While MacCOLL was the undisputed godfather of the scene and wielded an often intimidating authority, many found his intense, unpredictable temperament hard to bear (the rift between MacCOLL and ALEX CAMPBELL was especially prominent). What’s more, the man’s earnest, dour, almost puritanical approach to folk music created a schism as the revival gathered pace. Some accused MacCOLL of being a fake and derided what they perceived as an elitist, intellectual clique in his self-styled CRITICS GROUP, set up in 1964 to impart the knowledge of MacCOLL and company to up-and-coming youngsters via a series of records, books and research projects.
Nevertheless, there was no denying the man’s ground-breaking influence, his continuing domination of a large part of the London scene and his early work in the provinces and Scotland, ensuring his every pronouncement (usually controversial, critical and outspoken) was pored over. He provided a platform for ANNE BRIGGS, who made her recording debut singing a couple of songs on THE ANGRY MUSE (1968) {*6}, a SEEGER/MacCOLL quasi-concept set exploring the history of folksong in relation to industrial heritage.

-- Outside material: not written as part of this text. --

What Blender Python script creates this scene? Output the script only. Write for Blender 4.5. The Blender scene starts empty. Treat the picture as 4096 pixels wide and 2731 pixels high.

Unsurprisingly, MacCOLL also played a major hand in the Centre 42 project of the early 60s, another touring initiative aimed at bringing culture to the working classes outwith the confines of London. Although the CRITICS GROUP disintegrated in 1972, MacCOLL continued his relatively prolific work rate through the decade when the shock waves from the 60s revival were still being felt. Although he fathered two children (one of whom, KIRSTY MacCOLL, was to carve out a successful pop career of her own before being tragically struck dead by a motorboat on a holiday in Mexico in 2000) to a second wife, Jean Newlove, Peggy remained his constant musical companion right up until his death on the 22nd October 1989. Together the pair formed the Blackthorne label in the late 70s, continued to perform regularly and were heavily involved in the miners’ strike of 1984 (MacCOLL was a vociferous critic of Margaret Thatcher’s government). As well as the incredible wealth of traditional song he unearthed and interpreted in his lifetime, a number of his self-penned pieces have reached the realms of pop music, notably the heart-rending `The First Time Ever I Saw Your Face’ (most famously via ROBERTA FLACK) and `Dirty Old Town’, a classic The POGUES made their own.